▸ Work to be completed
Begin at the first line of the data and copy each line through the one containing "CR_D = [onZ(u, v, 0)[:2]", that line included, with no pictures.

▸ Supplied material
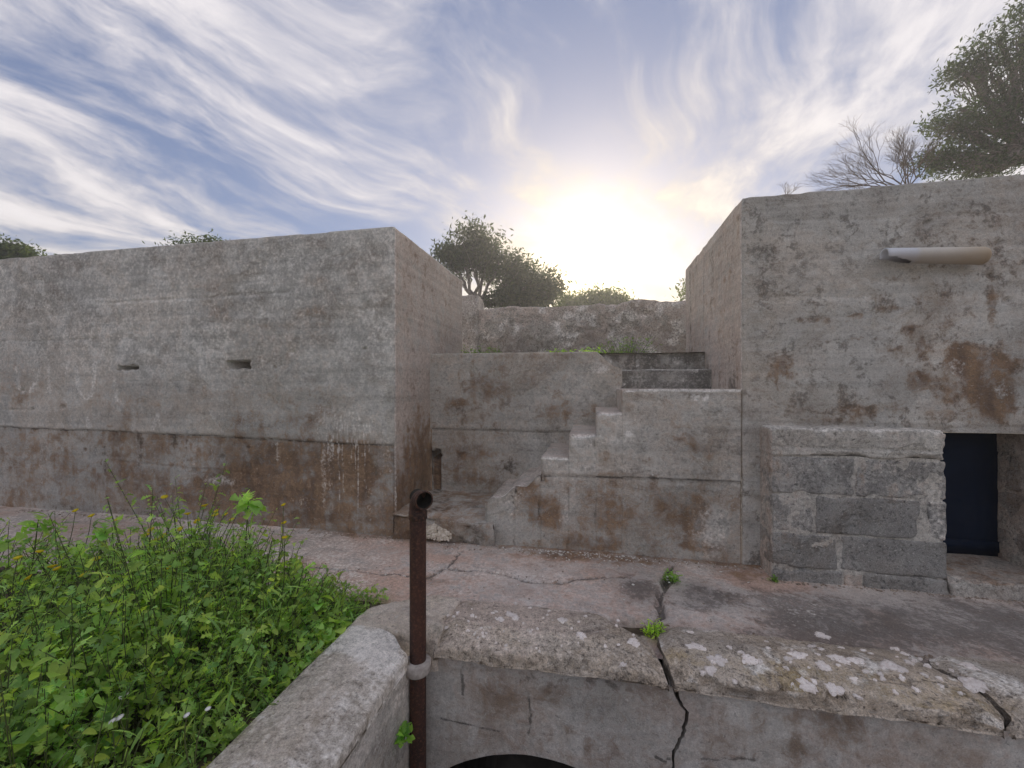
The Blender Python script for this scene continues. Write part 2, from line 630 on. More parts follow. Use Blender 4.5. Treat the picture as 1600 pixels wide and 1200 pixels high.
def sheet(name, xs, ys, zf, mat, kind=None, parent=None, maskf=None, keep=None):
    gx, gy = np.meshgrid(xs, ys, indexing='ij')
    P = np.c_[gx.ravel(), gy.ravel(), np.zeros(gx.size)]
    P[:, 2] = zf(P)
    na, nb = len(xs), len(ys)
    i = np.arange((na - 1) * (nb - 1))
    r, c = i // (nb - 1), i % (nb - 1)
    v0 = r * nb + c
    q = np.stack([v0, v0 + nb, v0 + nb + 1, v0 + 1], 1)
    if keep is not None:
        cen = P[q].mean(1)
        q = q[keep(cen)]
    o = mk(name, P, q, mat, parent, True, None if maskf is None else maskf(P))
    if kind:
        tag(o, kind=kind)
    return o


# ================================================================== THE SETTING
# far ground, a frame round the built place
rx = np.array([-900, -12.0, 12.0, 900.0])
ry = np.array([-900, -2.5, 10.0, 900.0])
V, F = [], []
for j in range(4):
    for i in range(4):
        V.append((rx[i], ry[j], -0.05))
for j in range(3):
    for i in range(3):
        if i == 1 and j == 1:
            continue
        a = j * 4 + i
        F.append((a, a + 1, a + 5, a + 4))
g = mk('ground', V, F, M_GROUND, smooth=False)
tag(g, 'dry open ground around the concrete emplacement', None, None, 'structure')

# --- walkway
CR_A = [onZ(u, v, 0)[:2] for u, v in ((668, 905), (690, 888), (745, 890), (790, 897), (830, 908), (880, 911), (925, 905), (975, 902))]
CR_B = [onZ(u, v, 0)[:2] for u, v in ((1046, 880), (1046, 900), (1036, 930), (1030, 960), (1028, 985))]
CR_C = [onZ(u, v, 0)[:2] for u, v in ((400, 876), (450, 880), (500, 886), (560, 893), (640, 898))]
CR_D = [onZ(u, v, 0)[:2] for u, v in ((700, 886), (712, 872), (725, 860))]


def walk_z(P):
    z = (fbm(P, 0.9, 3, 21) - 0.5) * 0.03 + (fbm(P, 6, 4, 22) - 0.5) * 0.014
    n = fbm(P, 9, 3, 23)
    P2 = P[:, :2] + (np.c_[fbm(P, 7, 3, 24), fbm(P, 7, 3, 25)] - 0.5) * 0.10
    for poly, wd, dp in ((CR_A, 0.013, 0.02), (CR_B, 0.022, 0.05), (CR_C, 0.012, 0.014), (CR_D, 0.012, 0.014)):
        z -= dp * sstep(wd * (0.5 + n) - seg_dist(P2, poly), -wd * 0.5, wd * 0.3)
    # hollow broken out behind the coping beside the crack
    h = onZ(990, 958, 0)
    dd = np.hypot((P[:, 0] - h[0]) / 0.20, (P[:, 1] - 2.93) / 0.10) + (n - 0.5) * 0.8
    z -= 0.11 * sstep(1 - dd, 0.0, 0.3)
    # gap along the back of the coping
    z -= 0.05 * sstep(2.93 + (n - 0.5) * 0.08 - P[:, 1], -0.01, 0.03) * (P[:, 0] < 0.3)
    # dirt banked at the foot of the walls
    z += 0.03 * sstep(P[:, 1], 4.0, 4.2) * fbm(P, 5, 3, 29)
    return z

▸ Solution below
The Blender Python script for this scene continues. Write part 2, from line 630 on. More parts follow. Use Blender 4.5. Treat the picture as 1600 pixels wide and 1200 pixels high.
def sheet(name, xs, ys, zf, mat, kind=None, parent=None, maskf=None, keep=None):
    gx, gy = np.meshgrid(xs, ys, indexing='ij')
    P = np.c_[gx.ravel(), gy.ravel(), np.zeros(gx.size)]
    P[:, 2] = zf(P)
    na, nb = len(xs), len(ys)
    i = np.arange((na - 1) * (nb - 1))
    r, c = i // (nb - 1), i % (nb - 1)
    v0 = r * nb + c
    q = np.stack([v0, v0 + nb, v0 + nb + 1, v0 + 1], 1)
    if keep is not None:
        cen = P[q].mean(1)
        q = q[keep(cen)]
    o = mk(name, P, q, mat, parent, True, None if maskf is None else maskf(P))
    if kind:
        tag(o, kind=kind)
    return o


# ================================================================== THE SETTING
# far ground, a frame round the built place
rx = np.array([-900, -12.0, 12.0, 900.0])
ry = np.array([-900, -2.5, 10.0, 900.0])
V, F = [], []
for j in range(4):
    for i in range(4):
        V.append((rx[i], ry[j], -0.05))
for j in range(3):
    for i in range(3):
        if i == 1 and j == 1:
            continue
        a = j * 4 + i
        F.append((a, a + 1, a + 5, a + 4))
g = mk('ground', V, F, M_GROUND, smooth=False)
tag(g, 'dry open ground around the concrete emplacement', None, None, 'structure')

# --- walkway
CR_A = [onZ(u, v, 0)[:2] for u, v in ((668, 905), (690, 888), (745, 890), (790, 897), (830, 908), (880, 911), (925, 905), (975, 902))]
CR_B = [onZ(u, v, 0)[:2] for u, v in ((1046, 880), (1046, 900), (1036, 930), (1030, 960), (1028, 985))]
CR_C = [onZ(u, v, 0)[:2] for u, v in ((400, 876), (450, 880), (500, 886), (560, 893), (640, 898))]
CR_D = [onZ(u, v, 0)[:2] for u, v in ((700, 886), (712, 872), (725, 860))]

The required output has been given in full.